I've said my piece...or peace?

My friend and I are having a debate - is it “Said my piece” or “Said my peace”?

He says “peace” meaning “cleared issue up to the point of regaining my peace of mind”

I say that’s silly…it’s “piece” because you are expressing your piece of information.

I have a feeling we’ve discussed this before but I can’t find it via search (apparently “said” is too much of a common word)

Piece.

It’s “say [one’s] piece”. Aside from the cite, “say my piece” gets 100,000 hits on Google, 'peace" 30,000.

“Hold your peace” is a different matter.

You can hold your piece. But if you take it out in public, they will stick you in the dock, and you won’t come back.

From the OED:

I don’t know, peace seems to dominate in Google Trends.

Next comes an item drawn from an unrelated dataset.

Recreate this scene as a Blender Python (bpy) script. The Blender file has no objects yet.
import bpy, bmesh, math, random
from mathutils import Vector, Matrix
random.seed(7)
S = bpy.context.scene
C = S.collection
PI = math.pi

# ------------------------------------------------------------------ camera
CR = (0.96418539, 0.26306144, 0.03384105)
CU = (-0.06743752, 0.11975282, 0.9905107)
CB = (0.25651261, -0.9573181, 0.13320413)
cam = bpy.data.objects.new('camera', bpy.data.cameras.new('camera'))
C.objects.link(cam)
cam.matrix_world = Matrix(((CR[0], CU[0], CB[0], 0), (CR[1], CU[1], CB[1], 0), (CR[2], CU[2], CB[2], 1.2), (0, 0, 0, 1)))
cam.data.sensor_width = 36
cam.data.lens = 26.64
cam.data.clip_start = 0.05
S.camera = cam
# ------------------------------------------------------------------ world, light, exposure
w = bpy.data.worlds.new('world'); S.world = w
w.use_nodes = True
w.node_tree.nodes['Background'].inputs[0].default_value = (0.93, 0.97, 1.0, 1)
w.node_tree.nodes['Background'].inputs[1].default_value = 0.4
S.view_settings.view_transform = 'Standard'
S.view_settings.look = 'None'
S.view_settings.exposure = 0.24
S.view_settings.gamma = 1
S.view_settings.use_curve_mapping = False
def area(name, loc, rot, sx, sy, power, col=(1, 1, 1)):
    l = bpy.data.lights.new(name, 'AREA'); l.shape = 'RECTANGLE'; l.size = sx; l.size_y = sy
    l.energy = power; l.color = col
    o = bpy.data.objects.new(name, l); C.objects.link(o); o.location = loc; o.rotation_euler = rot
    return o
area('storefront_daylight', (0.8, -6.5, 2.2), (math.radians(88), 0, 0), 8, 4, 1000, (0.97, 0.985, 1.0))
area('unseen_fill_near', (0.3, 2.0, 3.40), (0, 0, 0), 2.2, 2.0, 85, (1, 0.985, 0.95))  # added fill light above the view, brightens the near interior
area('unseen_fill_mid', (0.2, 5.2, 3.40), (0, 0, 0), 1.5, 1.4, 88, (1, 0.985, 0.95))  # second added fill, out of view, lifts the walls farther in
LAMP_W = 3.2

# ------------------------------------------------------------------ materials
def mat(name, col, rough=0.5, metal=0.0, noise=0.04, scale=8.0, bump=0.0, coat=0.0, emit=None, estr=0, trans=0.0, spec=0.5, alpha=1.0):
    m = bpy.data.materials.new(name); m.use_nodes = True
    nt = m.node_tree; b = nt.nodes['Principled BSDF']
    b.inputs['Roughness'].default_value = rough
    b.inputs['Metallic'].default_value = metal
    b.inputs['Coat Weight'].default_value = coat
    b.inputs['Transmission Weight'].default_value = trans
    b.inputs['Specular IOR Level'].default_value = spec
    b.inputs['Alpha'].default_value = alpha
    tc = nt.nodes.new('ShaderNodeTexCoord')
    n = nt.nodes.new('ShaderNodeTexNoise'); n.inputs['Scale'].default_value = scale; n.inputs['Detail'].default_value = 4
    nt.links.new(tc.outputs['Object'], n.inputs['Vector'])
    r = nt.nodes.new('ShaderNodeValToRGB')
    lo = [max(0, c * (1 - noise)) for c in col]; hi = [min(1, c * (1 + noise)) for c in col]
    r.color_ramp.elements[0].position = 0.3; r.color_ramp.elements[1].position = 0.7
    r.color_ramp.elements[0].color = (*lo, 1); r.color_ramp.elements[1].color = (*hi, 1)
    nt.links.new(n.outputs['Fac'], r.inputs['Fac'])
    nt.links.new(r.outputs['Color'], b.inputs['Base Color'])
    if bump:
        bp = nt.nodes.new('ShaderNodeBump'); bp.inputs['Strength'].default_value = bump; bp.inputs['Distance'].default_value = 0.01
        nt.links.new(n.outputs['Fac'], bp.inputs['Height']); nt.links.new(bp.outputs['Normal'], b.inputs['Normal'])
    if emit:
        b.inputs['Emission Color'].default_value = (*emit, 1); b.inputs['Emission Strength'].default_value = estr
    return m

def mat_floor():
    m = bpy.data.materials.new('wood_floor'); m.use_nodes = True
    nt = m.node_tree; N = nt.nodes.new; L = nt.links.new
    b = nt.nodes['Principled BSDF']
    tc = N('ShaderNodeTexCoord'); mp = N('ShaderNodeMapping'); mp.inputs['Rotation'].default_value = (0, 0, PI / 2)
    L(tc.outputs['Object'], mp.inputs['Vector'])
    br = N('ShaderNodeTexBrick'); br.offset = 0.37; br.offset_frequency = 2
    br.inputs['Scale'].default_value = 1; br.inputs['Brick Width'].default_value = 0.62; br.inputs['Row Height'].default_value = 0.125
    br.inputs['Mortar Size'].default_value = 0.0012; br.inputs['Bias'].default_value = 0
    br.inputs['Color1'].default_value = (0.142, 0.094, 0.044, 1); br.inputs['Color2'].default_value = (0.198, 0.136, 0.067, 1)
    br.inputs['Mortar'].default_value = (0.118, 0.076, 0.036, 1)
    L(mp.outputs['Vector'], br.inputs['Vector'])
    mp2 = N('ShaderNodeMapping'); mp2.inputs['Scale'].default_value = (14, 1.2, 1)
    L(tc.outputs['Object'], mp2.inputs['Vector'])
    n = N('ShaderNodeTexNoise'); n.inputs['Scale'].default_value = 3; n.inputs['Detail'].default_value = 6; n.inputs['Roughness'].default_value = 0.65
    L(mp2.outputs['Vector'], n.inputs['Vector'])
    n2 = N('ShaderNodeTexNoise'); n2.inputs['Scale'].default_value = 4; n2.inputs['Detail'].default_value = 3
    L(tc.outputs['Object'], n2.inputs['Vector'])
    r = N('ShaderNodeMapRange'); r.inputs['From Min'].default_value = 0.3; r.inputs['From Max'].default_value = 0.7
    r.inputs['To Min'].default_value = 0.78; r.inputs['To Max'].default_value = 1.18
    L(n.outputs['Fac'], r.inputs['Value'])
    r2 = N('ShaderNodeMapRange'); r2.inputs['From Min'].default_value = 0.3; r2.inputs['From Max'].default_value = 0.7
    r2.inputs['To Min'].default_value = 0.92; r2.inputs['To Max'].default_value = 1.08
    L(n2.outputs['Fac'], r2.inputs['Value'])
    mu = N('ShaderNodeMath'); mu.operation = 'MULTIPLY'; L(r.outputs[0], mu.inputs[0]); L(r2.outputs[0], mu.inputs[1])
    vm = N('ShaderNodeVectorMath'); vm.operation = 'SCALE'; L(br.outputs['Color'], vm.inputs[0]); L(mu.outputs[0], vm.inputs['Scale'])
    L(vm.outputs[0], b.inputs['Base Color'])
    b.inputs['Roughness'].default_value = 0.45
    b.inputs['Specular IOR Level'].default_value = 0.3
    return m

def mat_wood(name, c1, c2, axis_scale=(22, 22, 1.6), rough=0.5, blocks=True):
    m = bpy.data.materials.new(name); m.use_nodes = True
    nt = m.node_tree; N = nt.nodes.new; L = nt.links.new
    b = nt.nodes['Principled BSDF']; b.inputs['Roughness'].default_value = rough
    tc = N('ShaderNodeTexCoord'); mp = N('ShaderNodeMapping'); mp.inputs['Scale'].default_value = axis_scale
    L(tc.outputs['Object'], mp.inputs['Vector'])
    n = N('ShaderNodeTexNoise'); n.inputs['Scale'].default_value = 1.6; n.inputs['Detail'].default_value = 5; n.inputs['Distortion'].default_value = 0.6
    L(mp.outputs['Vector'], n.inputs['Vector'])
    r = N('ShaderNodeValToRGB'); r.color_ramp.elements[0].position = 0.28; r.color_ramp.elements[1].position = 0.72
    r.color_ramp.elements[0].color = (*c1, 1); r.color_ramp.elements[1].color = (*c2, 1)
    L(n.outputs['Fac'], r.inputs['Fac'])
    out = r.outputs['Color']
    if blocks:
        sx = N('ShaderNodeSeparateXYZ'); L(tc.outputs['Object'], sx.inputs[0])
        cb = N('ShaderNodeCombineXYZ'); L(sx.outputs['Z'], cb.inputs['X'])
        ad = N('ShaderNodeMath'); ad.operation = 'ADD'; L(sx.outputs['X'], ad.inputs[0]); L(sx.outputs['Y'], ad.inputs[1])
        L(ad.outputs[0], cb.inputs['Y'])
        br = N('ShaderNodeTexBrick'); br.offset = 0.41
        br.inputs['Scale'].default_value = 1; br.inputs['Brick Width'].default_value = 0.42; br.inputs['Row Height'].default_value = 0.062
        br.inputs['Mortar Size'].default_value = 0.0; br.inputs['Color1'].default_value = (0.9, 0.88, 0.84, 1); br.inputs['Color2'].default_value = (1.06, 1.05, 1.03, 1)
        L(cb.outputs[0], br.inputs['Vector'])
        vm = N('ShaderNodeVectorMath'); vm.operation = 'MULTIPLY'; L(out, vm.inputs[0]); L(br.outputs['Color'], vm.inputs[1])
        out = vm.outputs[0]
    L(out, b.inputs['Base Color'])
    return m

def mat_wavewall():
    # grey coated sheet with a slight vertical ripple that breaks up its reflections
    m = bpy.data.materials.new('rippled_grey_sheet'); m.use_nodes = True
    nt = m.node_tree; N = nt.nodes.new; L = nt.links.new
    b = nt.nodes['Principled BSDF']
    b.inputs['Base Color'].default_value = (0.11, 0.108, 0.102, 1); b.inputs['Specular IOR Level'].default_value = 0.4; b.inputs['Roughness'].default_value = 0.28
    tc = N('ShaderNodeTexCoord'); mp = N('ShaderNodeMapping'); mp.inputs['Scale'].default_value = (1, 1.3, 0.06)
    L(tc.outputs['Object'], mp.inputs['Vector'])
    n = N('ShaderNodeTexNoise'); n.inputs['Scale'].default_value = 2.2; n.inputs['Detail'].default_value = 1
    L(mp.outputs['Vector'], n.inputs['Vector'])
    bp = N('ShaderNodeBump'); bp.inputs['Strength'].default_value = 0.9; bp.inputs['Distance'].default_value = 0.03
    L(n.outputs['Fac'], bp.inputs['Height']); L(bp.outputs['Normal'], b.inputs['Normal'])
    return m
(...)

This of course is completely irrelevant to my comment or to the question in the OP, which concerns the phrase rather than the individual words.

“I’ve said my piece” goes hand in hand with the imperative “speak your piece”, which are both incomplete sentences, the implied ending of both being “…of the conversation.” “Peace” makes no sense in this context.

And this is completely irrelevant to the (so I thought) funny joke I making.

You phrased it in such a way that it appeared you were contradicting what I said; it wasn’t clear unless you clicked on the link that you weren’t. In any case, it wasn’t particularly obvious what the joke was.

It may, but you’ll likely also find that people are googling how to ‘loose’ weight and talking about things going on ‘definately’. Unfortunately, the connected world seems to have a downside in that it spreads spelling and grammar errors exponentially faster than in the good ol’ days where editors were around to catch errors before they ended up in public view.

Nice try at joke, though :stuck_out_tongue:

Yeah, I admit it was both ambiguous and not funny. I was merely making light of the novelty of comparing popular search results on Google. “E” for effort?